**STATED GOAL**:
Give back exactly the lines from the start of the listing to the line containing "COL = scene.collection", inclusive, and nothing beyond them.

-- begin DATASET EXTRACT --

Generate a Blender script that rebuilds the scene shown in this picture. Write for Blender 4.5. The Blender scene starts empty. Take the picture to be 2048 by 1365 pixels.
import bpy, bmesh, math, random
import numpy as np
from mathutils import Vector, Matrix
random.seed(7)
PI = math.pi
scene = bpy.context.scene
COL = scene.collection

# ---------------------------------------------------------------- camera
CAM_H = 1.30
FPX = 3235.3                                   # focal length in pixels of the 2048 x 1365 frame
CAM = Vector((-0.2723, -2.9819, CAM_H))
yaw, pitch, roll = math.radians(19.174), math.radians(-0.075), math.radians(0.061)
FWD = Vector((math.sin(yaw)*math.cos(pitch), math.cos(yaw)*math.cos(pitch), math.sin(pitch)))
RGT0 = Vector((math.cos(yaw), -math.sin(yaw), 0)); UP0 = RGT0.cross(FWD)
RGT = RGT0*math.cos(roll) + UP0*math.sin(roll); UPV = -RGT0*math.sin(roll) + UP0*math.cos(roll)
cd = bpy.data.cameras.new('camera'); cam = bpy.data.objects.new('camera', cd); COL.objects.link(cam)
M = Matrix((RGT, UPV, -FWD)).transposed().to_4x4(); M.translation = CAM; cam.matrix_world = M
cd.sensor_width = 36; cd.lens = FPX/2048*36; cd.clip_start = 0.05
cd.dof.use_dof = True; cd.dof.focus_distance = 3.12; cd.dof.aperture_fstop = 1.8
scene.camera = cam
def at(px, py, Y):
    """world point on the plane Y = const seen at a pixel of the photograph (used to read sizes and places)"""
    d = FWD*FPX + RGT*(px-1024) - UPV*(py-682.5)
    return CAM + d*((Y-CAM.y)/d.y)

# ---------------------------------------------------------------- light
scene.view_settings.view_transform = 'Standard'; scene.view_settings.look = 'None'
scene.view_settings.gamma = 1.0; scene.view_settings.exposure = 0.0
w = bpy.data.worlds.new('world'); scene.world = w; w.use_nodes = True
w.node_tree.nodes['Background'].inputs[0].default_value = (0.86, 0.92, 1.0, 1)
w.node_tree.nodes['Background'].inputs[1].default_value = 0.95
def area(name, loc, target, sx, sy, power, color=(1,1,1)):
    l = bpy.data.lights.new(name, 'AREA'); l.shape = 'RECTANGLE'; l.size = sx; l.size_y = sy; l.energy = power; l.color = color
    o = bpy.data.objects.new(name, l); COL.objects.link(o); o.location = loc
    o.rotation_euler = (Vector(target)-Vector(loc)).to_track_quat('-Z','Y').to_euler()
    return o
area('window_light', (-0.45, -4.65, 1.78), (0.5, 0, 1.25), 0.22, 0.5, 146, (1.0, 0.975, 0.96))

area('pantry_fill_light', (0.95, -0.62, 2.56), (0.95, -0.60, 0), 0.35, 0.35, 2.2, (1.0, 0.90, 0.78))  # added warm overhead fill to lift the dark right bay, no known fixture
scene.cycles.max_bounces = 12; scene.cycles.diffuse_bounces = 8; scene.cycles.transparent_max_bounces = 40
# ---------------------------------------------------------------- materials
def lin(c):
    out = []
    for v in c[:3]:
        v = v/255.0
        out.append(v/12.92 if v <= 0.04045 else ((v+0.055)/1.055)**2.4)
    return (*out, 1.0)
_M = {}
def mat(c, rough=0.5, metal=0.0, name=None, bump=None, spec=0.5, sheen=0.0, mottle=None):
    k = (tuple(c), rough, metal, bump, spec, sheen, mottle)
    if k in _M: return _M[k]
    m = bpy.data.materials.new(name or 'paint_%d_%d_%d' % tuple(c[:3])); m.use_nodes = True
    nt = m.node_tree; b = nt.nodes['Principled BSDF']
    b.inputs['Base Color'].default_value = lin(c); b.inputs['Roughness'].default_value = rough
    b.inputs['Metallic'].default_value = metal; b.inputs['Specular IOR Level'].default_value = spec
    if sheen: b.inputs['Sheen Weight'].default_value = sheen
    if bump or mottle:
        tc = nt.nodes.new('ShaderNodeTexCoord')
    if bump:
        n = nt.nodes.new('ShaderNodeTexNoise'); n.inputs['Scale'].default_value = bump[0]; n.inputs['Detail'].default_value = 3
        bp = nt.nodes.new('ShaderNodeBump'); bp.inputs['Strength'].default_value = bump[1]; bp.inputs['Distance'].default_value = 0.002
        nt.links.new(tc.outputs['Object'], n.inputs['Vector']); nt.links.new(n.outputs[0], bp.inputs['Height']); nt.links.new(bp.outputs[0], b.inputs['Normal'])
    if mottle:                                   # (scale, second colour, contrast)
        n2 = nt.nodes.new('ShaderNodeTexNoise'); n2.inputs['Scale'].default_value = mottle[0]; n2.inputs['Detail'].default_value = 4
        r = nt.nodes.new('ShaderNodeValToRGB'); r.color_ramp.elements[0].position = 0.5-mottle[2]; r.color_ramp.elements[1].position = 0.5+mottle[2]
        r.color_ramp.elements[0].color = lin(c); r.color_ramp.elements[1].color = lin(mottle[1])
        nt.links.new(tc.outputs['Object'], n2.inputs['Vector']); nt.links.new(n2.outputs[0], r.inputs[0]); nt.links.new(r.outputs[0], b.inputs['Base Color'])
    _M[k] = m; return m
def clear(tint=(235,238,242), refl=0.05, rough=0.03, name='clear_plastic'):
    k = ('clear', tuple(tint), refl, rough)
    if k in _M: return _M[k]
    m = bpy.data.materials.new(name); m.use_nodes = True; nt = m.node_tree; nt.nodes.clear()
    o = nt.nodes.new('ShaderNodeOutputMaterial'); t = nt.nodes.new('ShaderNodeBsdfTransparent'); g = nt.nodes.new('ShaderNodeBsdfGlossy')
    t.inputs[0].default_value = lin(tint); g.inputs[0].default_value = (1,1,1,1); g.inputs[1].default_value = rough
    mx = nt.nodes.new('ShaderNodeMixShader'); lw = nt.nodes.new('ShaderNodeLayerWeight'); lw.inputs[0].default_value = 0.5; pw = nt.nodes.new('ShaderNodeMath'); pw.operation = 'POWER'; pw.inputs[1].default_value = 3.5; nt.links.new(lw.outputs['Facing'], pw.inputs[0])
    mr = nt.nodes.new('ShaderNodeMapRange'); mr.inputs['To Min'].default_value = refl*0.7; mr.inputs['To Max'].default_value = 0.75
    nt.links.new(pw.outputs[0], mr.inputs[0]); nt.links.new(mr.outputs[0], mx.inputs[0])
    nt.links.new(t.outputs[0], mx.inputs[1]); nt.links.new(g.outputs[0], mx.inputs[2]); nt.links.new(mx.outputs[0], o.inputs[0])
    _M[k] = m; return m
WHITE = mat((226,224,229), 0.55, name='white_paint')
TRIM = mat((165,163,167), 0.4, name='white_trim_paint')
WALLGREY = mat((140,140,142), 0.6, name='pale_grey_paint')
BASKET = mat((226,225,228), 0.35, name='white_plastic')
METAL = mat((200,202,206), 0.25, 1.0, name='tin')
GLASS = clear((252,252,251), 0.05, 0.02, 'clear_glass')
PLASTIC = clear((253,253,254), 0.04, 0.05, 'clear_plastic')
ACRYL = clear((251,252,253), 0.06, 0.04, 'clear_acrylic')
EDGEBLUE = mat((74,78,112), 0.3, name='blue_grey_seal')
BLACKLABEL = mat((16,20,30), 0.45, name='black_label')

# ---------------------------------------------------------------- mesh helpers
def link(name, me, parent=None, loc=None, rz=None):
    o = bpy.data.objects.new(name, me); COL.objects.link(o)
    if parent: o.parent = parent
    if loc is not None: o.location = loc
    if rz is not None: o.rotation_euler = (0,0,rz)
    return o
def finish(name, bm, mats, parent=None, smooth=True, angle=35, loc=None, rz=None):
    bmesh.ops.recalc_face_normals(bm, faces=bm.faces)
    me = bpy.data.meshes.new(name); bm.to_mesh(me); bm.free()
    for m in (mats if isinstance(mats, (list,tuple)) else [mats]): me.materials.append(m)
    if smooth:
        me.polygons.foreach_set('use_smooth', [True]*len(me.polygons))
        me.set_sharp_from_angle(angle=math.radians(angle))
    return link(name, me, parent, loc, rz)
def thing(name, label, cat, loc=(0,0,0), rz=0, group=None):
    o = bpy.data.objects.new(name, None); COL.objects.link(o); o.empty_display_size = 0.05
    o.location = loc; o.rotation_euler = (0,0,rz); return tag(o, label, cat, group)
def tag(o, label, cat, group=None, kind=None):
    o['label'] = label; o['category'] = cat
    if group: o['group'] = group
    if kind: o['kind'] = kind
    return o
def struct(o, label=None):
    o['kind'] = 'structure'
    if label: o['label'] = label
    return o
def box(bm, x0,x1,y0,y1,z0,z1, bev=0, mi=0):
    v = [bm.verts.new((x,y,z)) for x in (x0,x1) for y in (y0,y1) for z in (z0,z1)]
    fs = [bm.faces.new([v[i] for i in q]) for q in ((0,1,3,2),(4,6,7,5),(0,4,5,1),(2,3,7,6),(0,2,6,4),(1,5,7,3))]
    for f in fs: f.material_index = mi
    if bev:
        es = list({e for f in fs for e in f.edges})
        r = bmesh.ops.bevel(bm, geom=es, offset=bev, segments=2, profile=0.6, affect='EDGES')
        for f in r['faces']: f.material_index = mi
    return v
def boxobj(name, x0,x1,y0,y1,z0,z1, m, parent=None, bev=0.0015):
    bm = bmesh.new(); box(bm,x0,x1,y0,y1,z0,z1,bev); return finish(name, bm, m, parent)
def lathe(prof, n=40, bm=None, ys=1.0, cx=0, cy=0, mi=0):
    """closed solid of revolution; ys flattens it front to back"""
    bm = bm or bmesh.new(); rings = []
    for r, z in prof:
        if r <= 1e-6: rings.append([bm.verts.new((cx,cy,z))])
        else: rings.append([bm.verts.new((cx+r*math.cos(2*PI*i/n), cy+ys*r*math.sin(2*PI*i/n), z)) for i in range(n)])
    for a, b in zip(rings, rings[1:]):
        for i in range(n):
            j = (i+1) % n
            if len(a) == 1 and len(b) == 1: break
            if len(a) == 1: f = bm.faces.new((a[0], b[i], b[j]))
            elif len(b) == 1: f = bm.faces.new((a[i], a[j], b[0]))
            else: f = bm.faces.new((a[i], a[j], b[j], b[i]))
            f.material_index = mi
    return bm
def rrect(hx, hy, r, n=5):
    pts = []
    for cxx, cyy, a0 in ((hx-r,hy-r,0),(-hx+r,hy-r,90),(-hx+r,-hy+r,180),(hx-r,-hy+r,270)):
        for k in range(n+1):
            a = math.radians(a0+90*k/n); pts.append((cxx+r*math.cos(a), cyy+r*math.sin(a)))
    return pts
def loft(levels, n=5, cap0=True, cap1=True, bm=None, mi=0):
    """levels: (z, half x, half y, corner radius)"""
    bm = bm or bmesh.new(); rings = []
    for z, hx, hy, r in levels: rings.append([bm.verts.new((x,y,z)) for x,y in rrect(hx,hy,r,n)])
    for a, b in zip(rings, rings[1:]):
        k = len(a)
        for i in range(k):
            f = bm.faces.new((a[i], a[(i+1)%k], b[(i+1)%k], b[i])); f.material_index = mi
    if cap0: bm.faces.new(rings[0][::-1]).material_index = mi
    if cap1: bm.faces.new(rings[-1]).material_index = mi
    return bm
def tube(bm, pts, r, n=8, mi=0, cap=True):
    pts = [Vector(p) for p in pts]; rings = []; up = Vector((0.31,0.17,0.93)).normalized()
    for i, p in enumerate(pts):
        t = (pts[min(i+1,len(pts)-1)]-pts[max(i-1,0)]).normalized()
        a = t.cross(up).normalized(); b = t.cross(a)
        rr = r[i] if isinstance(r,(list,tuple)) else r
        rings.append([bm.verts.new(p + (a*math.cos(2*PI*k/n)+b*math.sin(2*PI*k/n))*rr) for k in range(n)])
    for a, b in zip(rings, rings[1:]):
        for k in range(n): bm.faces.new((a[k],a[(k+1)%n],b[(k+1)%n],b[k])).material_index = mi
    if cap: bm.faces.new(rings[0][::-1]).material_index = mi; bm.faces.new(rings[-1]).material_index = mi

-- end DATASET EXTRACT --

**ANSWER TO THIS EXERCISE**:
Generate a Blender script that rebuilds the scene shown in this picture. Write for Blender 4.5. The Blender scene starts empty. Take the picture to be 2048 by 1365 pixels.
import bpy, bmesh, math, random
import numpy as np
from mathutils import Vector, Matrix
random.seed(7)
PI = math.pi
scene = bpy.context.scene
COL = scene.collection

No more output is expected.